Dal quotidiano “La Repubblica” si apprende che l’ultima perizia condotta dal colonnello dei carabinieri Adolfo Gregori, comandante della sezione chimica del Ris di Roma, ha dimostrato che a bordo del traghetto dove persero la vita 140 persone, non ci sarebbe stato nessun esplosivo ma solo “evidenti tracce di contaminazione esterna” presenti sia all’interno del locale motore di prua che nel garage sovrastante alla Moby Prince.
Dalle analisi effettuate nel ‘91 dalla polizia scientifica della Criminalpol e dall’Enea, su numerosi reperti emersero tracce di sette tipi di esplosivi diversi: dalla nitroglicerina al nitrato di ammonio fino al T4; “Tutti esplosivi che, ad eccezione del nitrato di ammonio - ha illustrato Alessandro Massari che all’epoca procedeva insieme alla Procura di Livorno nel reato di omicidio colposo -, risultano essere ad alto potenziale, sia singolarmente che in miscela. Le tracce di questi esplosivi  - ha puntualizzato Massari -, erano presenti nel locale motore dell’elica di prua, anche se, essendo in quantità inferiori ai limiti strumentali, non è stato possibile accertare i singoli reperti che li contenevano”.
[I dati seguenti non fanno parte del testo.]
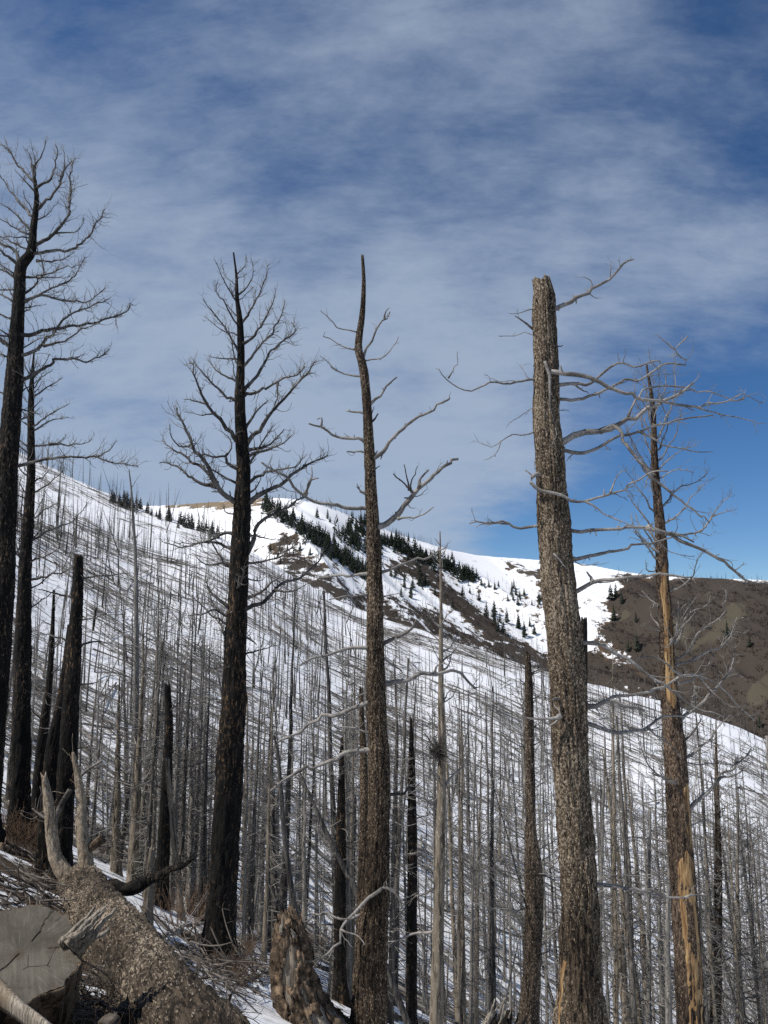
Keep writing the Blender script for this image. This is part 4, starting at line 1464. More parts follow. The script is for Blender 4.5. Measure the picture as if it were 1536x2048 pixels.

Oggi, ad avvalorare la tesi del Ris di Roma, il fatto che l’esplosivo da contaminazione sia stato rinvenuto non solo sui singoli reperti ma anche all’esterno dei vari contenitori che custodivano il materiale; sulla base di questo dettaglio che indicherebbe una conservazione non ottimale del materiale repertato, la base su cui si fondano le vecchie conclusioni, errate secondo il colonnello Adolfo Gregori.
Resta il fatto che la tragedia del Moby Prince, rimane ancora fitta di misteri. La nuova perizia condotta dal Ris di Roma, incentrata più sugli errori della precedente che sulle dinamiche dirette, potrebbe non essere sufficiente a spiegare la presenza, avvalorata da una testimone oculare (Marina Caffarata, moglie del secondo ufficiale della Moby Prince Lido Giampedroni, ndr), di due soggetti estranei sorpresi a bordo del traghetto prima della tragedia, tantomeno, ad escludere concretamente il possibile coinvolgimento della criminalità organizzata, oggetto di una recente inchiesta condotta dalla Dda di Firenze.